I personally find the name New Patriotic Party to be rather amateurish and have said so in the past. I even recall that at one point, some of the key NPP operatives were considering changing this patently pedestrian and nineteen-centuryesque name. And then like most things dreamed up and thought about by mortals, everything went the way of preexistential silence and death. Or, perhaps, I ought to more appropriately say that everything went the way of the wind.
One "upper-crust" editorial recently suggested quite aptly that Ms. Akua Donkor offers President Mahama a nuisance political value. The fact of the matter is that sometimes a nuisance political value is all a leader as administratively desperate as President Mahama needs to take some of the heat off his back and feet. It is not about precisely what most of us are thinking about, or may be thinking about, I should say. On the President's most recent Italian trip, though, I thought it was quite fitting to have Ms. Donkor on board our presidential Gulf-Stream Jet as part of his entourage. After all, the trip was about "digitally" improving the way that farming is done in Ghana. And who best to bring along but somebody with "proven credentials" who best represents the average or typical Ghanaian farmer.

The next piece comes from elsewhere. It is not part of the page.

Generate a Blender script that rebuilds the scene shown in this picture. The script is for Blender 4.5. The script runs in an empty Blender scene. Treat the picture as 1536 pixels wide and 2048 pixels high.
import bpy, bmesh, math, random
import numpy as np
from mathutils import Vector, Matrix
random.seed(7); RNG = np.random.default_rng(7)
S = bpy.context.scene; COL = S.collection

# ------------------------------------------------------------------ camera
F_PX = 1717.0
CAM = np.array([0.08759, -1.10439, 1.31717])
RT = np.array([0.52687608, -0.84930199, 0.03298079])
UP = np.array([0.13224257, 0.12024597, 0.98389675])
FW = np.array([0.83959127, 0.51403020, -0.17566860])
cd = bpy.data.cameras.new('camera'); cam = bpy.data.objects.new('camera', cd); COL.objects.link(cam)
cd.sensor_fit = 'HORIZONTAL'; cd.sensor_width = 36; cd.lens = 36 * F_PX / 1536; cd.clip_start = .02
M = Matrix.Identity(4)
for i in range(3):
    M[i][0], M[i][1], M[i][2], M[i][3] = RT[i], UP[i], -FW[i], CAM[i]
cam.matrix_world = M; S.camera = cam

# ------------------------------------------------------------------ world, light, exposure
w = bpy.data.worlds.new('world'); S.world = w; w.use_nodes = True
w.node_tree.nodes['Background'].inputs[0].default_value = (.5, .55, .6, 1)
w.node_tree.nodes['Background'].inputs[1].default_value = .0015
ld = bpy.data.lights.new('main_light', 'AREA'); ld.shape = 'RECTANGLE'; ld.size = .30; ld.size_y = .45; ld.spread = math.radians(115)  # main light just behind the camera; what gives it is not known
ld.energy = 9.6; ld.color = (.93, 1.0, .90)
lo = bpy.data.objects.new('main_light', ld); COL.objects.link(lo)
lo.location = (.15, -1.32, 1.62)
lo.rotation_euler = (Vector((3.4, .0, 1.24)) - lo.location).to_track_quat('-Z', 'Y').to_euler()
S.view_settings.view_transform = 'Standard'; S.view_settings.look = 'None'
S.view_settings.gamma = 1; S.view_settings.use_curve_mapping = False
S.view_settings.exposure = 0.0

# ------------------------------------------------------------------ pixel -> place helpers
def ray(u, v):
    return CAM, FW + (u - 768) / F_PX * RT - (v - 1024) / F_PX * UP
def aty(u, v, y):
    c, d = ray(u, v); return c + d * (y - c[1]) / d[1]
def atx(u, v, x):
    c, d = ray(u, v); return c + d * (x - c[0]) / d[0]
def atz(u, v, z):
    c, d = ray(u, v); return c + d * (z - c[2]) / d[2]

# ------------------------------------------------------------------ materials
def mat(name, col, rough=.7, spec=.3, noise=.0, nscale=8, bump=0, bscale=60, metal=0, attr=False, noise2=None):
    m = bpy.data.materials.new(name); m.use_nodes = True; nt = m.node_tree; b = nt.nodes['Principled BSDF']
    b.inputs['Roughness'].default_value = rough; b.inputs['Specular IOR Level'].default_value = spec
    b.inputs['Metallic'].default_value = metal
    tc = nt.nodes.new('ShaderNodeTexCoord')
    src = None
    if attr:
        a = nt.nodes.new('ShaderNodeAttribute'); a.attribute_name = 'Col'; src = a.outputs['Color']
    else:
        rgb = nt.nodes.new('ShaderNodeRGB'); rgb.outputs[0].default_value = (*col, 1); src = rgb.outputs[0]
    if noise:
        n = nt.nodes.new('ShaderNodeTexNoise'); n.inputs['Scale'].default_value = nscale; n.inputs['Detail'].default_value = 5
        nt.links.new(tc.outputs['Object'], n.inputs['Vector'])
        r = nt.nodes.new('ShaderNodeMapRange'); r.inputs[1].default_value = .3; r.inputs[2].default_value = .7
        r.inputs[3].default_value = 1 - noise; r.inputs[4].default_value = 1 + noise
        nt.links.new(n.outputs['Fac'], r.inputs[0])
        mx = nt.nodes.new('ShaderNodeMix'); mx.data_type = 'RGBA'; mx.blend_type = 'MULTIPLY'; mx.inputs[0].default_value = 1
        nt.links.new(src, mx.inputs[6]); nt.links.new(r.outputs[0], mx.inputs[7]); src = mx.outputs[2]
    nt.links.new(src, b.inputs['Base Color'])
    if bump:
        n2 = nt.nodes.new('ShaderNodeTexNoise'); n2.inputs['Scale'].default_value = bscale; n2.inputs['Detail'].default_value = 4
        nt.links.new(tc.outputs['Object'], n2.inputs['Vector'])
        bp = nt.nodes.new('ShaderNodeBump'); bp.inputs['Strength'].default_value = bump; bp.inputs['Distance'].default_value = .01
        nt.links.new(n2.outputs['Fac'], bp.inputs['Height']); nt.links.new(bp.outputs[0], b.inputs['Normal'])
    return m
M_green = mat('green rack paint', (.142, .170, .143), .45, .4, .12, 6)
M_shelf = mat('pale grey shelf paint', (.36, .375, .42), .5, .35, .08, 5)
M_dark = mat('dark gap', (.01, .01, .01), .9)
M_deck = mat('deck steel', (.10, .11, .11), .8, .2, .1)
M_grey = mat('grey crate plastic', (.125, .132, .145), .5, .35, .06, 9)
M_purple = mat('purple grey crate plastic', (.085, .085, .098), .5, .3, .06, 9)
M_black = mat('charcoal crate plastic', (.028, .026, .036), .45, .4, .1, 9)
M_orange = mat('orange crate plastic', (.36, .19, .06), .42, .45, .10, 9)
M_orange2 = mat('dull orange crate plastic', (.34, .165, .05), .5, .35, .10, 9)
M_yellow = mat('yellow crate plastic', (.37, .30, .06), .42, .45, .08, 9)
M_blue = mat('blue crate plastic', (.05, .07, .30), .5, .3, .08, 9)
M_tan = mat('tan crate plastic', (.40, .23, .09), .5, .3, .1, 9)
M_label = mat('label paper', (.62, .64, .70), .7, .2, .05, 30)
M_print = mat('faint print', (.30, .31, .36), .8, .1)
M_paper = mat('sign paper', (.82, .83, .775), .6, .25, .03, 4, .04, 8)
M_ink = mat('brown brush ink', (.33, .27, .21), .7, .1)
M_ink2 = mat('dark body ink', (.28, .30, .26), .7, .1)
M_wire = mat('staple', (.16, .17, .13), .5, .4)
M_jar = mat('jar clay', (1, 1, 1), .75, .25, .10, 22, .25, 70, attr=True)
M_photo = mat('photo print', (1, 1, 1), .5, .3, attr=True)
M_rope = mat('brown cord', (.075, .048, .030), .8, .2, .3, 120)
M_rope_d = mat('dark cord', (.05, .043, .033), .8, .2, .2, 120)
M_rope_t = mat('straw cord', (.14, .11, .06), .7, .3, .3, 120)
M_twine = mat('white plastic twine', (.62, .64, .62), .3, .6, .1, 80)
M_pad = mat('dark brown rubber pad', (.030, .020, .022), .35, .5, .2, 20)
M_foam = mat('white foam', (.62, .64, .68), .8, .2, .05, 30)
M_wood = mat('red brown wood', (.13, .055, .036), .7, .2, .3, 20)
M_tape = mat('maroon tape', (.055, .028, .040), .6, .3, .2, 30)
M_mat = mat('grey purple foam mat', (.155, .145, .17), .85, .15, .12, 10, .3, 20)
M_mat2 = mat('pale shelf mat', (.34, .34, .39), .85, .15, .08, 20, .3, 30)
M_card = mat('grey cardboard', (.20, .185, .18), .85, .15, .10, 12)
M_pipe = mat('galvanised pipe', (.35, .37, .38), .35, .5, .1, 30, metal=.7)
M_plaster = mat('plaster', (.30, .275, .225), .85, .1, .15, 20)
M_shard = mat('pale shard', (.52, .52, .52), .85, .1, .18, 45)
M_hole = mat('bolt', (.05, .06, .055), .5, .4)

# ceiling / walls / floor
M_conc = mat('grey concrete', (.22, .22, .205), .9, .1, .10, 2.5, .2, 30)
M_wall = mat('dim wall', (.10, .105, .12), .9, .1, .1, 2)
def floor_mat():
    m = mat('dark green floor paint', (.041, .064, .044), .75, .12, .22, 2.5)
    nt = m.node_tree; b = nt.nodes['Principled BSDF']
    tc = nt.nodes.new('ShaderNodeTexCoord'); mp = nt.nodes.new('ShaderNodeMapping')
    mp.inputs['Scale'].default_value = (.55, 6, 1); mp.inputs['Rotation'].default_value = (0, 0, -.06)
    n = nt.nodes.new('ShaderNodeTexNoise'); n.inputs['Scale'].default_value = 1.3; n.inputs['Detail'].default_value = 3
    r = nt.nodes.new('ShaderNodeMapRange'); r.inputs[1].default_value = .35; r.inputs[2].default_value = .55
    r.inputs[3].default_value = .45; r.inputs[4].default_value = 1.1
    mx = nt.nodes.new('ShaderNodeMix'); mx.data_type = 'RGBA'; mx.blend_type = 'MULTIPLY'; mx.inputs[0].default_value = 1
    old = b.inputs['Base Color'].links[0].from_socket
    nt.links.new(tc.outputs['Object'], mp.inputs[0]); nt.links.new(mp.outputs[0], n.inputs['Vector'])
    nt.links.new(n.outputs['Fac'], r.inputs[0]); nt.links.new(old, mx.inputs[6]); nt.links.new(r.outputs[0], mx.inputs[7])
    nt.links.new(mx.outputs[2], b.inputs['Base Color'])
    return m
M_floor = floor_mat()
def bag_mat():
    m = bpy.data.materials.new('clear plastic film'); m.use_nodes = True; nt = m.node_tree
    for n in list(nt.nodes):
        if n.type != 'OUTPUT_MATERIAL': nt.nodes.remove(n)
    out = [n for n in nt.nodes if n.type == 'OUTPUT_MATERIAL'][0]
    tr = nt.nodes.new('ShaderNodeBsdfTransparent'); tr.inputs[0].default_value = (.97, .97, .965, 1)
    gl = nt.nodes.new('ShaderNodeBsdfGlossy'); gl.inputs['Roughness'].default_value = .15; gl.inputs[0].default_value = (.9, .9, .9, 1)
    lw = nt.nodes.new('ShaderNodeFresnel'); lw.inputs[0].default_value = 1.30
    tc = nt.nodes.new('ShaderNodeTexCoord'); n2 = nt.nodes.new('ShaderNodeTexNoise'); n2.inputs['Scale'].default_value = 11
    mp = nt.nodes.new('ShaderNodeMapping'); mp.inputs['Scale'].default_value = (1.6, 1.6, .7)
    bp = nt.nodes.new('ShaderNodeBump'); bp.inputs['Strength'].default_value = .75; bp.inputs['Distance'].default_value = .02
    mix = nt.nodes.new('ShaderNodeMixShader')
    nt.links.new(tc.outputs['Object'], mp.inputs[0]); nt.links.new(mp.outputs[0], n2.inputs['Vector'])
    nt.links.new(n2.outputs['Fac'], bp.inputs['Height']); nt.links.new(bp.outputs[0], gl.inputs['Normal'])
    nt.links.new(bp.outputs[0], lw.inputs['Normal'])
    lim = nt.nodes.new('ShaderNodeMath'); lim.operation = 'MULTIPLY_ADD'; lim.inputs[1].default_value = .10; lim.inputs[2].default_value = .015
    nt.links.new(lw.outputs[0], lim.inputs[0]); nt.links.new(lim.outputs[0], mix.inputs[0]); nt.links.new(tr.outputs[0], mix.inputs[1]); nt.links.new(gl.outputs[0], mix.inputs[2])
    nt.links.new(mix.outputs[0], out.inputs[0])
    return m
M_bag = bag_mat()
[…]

We all know, of course, that there are more Ghanaian women farmers than men. I hope you get the point that I am trying to make here. I don't know how many acres of hectares of cultivated land Ms. Akua Donkor owns. But I surely love the motorway-wide gab between both top and bottom front teeth of Akua "Ahoofe."
And, oh, I almost forgot the fact that I am also supposed to be talking about Dr. Nii Moi Thompson, a quite brilliant economist. I once met him at the Ghana Mission to the United Nations right here in New York City. I was winding down my dissertation, while he was still working on his doctorate at one of the State University of New York (SUNY) campuses. I still regard him as an acquaintance, though that one chance meeting with him was nearly twenty years ago.
What I just wanted to bring to the attention of my readers regards how fast and suavely Nii Moi Thompson has moved from being a jobless rump-Convention People's Party (r-CPP) Chief Economic Analyst to President Mahama's Chief Economic Advisor Plenipotentiary In Charge of that white elephant called the National Development Planning Commission. I mean, here are Ghanaians saddled with a government that does not even have a two-year development plan for the country, thinking of establishing a 40-year development template for a non-one-party democracy like Ghana.
Well, if you think Ms. Akua Donkor is a political nuisance, just think about Dr. Nii Moi Thompson and his 40-year Development Dinosaur.